Bifunctional electrocatalysts that can boost energy-related reactions are urgently in demand for pursual of dual and even multiple targets towards practical applications such as energy conversion, clean fuel production and pollution treatment. Herein, we highlight that an in situ grown nickel–iron layered double hydroxide (NiFe LDH) nanosheet array catalyst with partially amorphous characteristics, rich native Ni 3+ ions and an optimal Ni : Fe ratio can exhibit robust performances on both the oxygen evolution reaction (OER) and the urea oxidation reaction (UOR). Benefitting from the partially amorphous feature, the catalytically active high-valence species are easy to generate and stabilize, thus further realizing enhanced electrooxidation activity with the aid of an internal 2D charge transfer pathway and native Ni 3+ ions.
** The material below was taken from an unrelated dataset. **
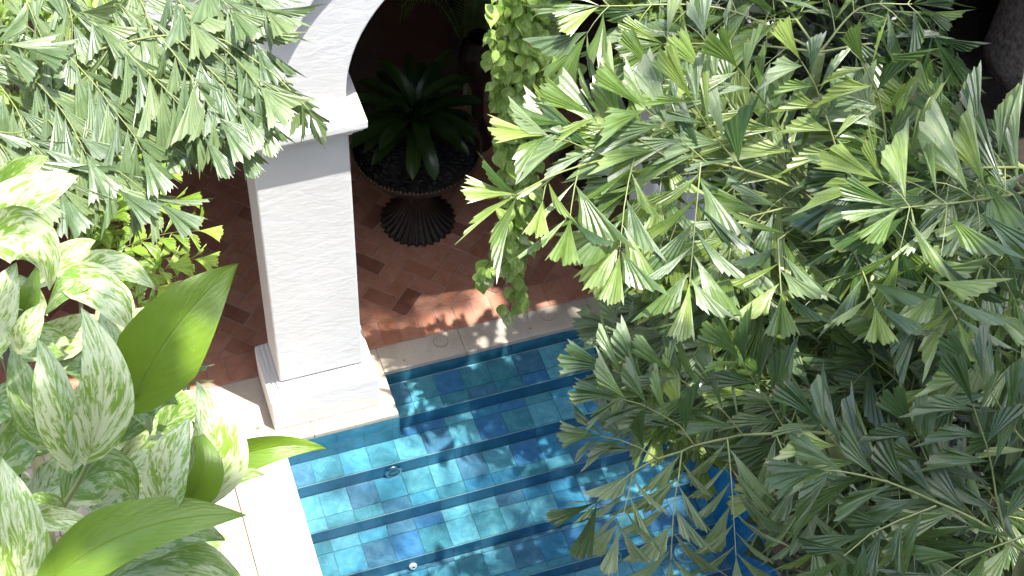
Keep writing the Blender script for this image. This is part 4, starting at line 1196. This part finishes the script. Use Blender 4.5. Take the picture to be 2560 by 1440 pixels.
# ================================================================== foreground pothos with large marbled leaves
def big_leaf(parent, base, ctrl, tip, width, d, mat, fold=0.16, tilt=0.0, roll=0.0, wav=0.05, seed=0, n=18, m=6, dt=None, lobe=1.0, petiole=None):
    """large heart leaf laid along a curve; positions are photo pixels at distance d"""
    r = random.Random(seed)
    dt = d if dt is None else dt
    dm = (d+dt)/2-0.07-tilt*0.1
    B, Cc, T = at(*base, d), at(*ctrl, dm), at(*tip, dt)
    W = width/FPX*d*0.5
    V = []; F = []; UV = []
    cn = (B+Cc+T)/3
    toC = (CAM-cn).normalized()
    ph = r.uniform(0, 6)
    def prof(t):
        return (min(1.0, (t/0.26))**0.55 if t < 0.26 else 1.0)*(1-max(0, (t-0.26)/0.74)**1.75)
    for i in range(n+1):
        t = i/n
        p = B*(1-t)**2+Cc*2*t*(1-t)+T*t*t
        tg = ((Cc-B)*(1-t)+(T-Cc)*t).normalized()
        N = toC*0.85+UPV*0.35
        N = (N-tg*N.dot(tg)).normalized()
        N = Quaternion(tg, roll) @ N
        X = tg.cross(N)
        w = W*prof(t)
        for j in range(-m, m+1):
            s = j/m
            back = -0.16*lobe*abs(s)**1.5*max(0, 1-t*3.6)*(T-B).length
            zz = fold*W*abs(s)**1.3*math.sin(math.pi*min(1, 0.15+t))*1.4
            zz += wav*W*math.sin(ph+t*11+s*1.5)*abs(s)**2
            zz -= 0.035*W*math.sin(abs(s)*math.pi)*math.sin(t*40)*0.5
            q = p+X*(s*w*(1-0.10*fold*abs(s)))+N*zz+tg*back
            V.append(q); UV.append((0.5+0.5*s, t))
    k = 2*m+1
    for i in range(n):
        for j in range(2*m): F.append((i*k+j, i*k+j+1, (i+1)*k+j+1, (i+1)*k+j))
    o0 = B.copy()
    me = mesh_of('leaf', [v-o0 for v in V], F, mat, True, UV)
    o = obj('leaf', me, parent, Matrix.Translation(o0))
    mb = MB(); mb.tube([B*(1-t)**2+Cc*2*t*(1-t)+T*t*t-toC*0.0035 for t in (0, .15, .3, .45, .6, .75, .9)], 0.0034, 0.0008, 5, cap=False)
    if petiole:
        P = [B]+[at(u, v, dd) for u, v, dd in petiole]
        mb.tube(smooth_pts(P, 4), 0.0042*(d/3), 0.0062*(d/3), 7, cap=False)
    mb.build('midrib', M_VSTEM, o, True, origin=o0)
    return o
pb = at(-150, 1650, 3.4)
poth = empty('pothos', (pb.x, pb.y, 5.6), 'large foreground pothos with cream and green marbled leaves at the lower left', 'plant')
MB().tube(smooth_pts([Vector((pb.x, pb.y, 5.6)), at(-60, 1500, 3.45), at(40, 1200, 3.5), at(20, 900, 3.55), at(-80, 600, 3.6)], 5), 0.012, 0.008, 8).build('stem', M_WOODY, poth, True)
V_, G_, P_ = M_VAR, M_VARG, M_GREENLEAF
BL = [
 # base, ctrl, tip, width, d, mat, fold, roll, petiole
 ((342, 985), (425, 800), (598, 658), 215, 2.95, P_, 0.10, 0.25, [(330, 1040, 3.1), (250, 1150, 3.4)]),
 ((-40, 520), (40, 420), (122, 391), 95, 3.5, G_, 0.3, 0.2, None),
 ((-50, 610), (70, 470), (196, 440), 150, 3.3, V_, 0.15, -0.2, [(-60, 700, 3.4), (-80, 800, 3.5)]),
 ((-20, 600), (130, 540), (125, 725), 150, 3.15, V_, 0.35, 0.3, [(-40, 680, 3.3), (-40, 800, 3.5)]),
 ((170, 712), (290, 620), (392, 726), 100, 3.25, V_, 0.25, -0.3, None),
 ((-60, 900), (-10, 760), (42, 655), 130, 3.2, V_, 0.2, 0.2, None),
 ((55, 800), (75, 740), (95, 660), 62, 3.4, P_, 0.15, 0.0, None),
 ((225, 700), (170, 700), (112, 788), 78, 3.2, G_, 0.3, 0.3, None),
 ((160, 690), (290, 730), (328, 832), 120, 3.2, V_, 0.25, -0.2, None),
 ((55, 870), (75, 810), (106, 752), 76, 3.15, V_, 0.4, 0.0, None),
 ((270, 895), (340, 870), (432, 851), 78, 3.0, V_, 0.3, -0.2, [(300, 960, 3.1), (200, 1010, 3.3)]),
 ((230, 1118), (300, 940), (202, 768), 150, 2.9, V_, 0.22, 0.25, [(205, 1190, 2.95), (150, 1280, 3.1)]),
 ((180, 1135), (150, 980), (92, 842), 125, 3.0, V_, 0.45, -0.3, [(190, 1200, 3.2), (120, 1300, 3.4)]),
 ((195, 1130), (170, 1060), (168, 1000), 84, 3.1, V_, 0.4, 0.2, None),
 ((310, 1080), (370, 950), (446, 1012), 110, 3.2, G_, 0.25, 0.2, None),
 ((335, 1032), (380, 1040), (374, 1092), 34, 3.05, V_, 0.5, 0.2, None),
 ((505, 1235), (580, 1090), (491, 956), 165, 2.85, V_, 0.22, 0.3, [(470, 1280, 2.95), (380, 1360, 3.2)]),
 ((408, 1262), (420, 1130), (474, 1045), 125, 2.75, V_, 0.30, -0.15, [(380, 1290, 2.85), (300, 1380, 3.1)]),
 ((447, 1268), (560, 1180), (480, 1052), 100, 2.8, P_, 0.35, 0.5, [(420, 1290, 2.9), (330, 1380, 3.1)]),
 ((520, 1190), (640, 1090), (822, 1122), 92, 3.0, P_, 0.35, 0.4, [(470, 1230, 3.1)]),
 ((540, 1220), (610, 1170), (663, 1189), 44, 3.0, G_, 0.3, 0.2, None),
 ((140, 1440), (350, 1270), (622, 1288), 165, 2.75, P_, 0.22, -0.15, [(60, 1480, 2.9)]),
 ((55, 1300), (150, 1285), (254, 1320), 70, 2.85, V_, 0.25, 0.2, None),
 ((152, 1292), (110, 1235), (52, 1262), 62, 2.95, G_, 0.3, 0.0, None),
 ((60, 1560), (60, 1320), (3, 1140), 160, 2.8, V_, 0.3, 0.2, None),
 ((175, 1230), (300, 1110), (345, 1258), 130, 3.1, G_, 0.2, 0.1, None),
 ((300, 1380), (440, 1280), (564, 1352), 125, 3.0, G_, 0.15, 0.0, None),
 ((280, 1450), (480, 1330), (625, 1480), 130, 3.1, G_, 0.15, 0.0, None),
 ((120, 1100), (60, 1000), (30, 860), 120, 3.35, G_, 0.3, 0.1, None),
 ((330, 960), (240, 900), (160, 930), 130, 3.4, G_, 0.2, 0.1, None),
 ((330, 960), (290, 860), (250, 780), 110, 3.3, V_, 0.2, 0.3, None),
 ((100, 700), (180, 620), (240, 600), 80, 3.6, V_, 0.3, 0.1, None),
 ((-30, 760), (60, 700), (120, 790), 110, 3.45, V_, 0.3, 0.1, None),
 ((-20, 1180), (60, 1080), (120, 1010), 130, 3.4, G_, 0.2, 0.1, None),
]
for i, (b_, c_, t_, w_, d_, m_, fo, ro, pe) in enumerate(BL):
    big_leaf(poth, b_, c_, t_, w_, d_, m_, fo, 0.0, ro, 0.06, i, dt=d_-0.02*(i % 3), petiole=pe)
rp = random.Random(77)
for i in range(46):                       # shaded leaves deeper in the plant
    u, v = rp.uniform(-60, 430), rp.uniform(820, 1470)
    if u > 330 and v < 1050: continue
    a = rp.uniform(-0.9, 0.9)-0.6
    L = rp.uniform(110, 190)
    d = rp.uniform(3.45, 3.9)
    big_leaf(poth, (u, v), (u+L*0.5*math.cos(a)+20, v+L*0.5*math.sin(a)-25), (u+L*math.cos(a), v+L*math.sin(a)), L*0.62, d, rp.choice((G_, G_, V_)), 0.2, 0, rp.uniform(-0.4, 0.4), 0.06, 100+i, n=10, m=4)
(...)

As expected, the partially amorphous catalyst exhibits a higher OER current of 284.4 mA cm −2 at an overpotential of 500 mV, which shows 2.2–10.0 times enhancement than the counterparts with various Ni : Fe ratios. In addition, the UOR current density of the partially amorphous catalyst at 1.8 V vs. RHE shows 1.6 and 2.4 times increment relative to fully amorphous and highly crystalline catalysts, and 2.7–9.4 fold larger than the catalysts with other Ni : Fe ratios. The optimization strategy of designing the partially amorphous bifunctional catalyst in this work may broaden the way of searching for advanced electrocatalysts for simultaneous waste water treatment and clean energy production.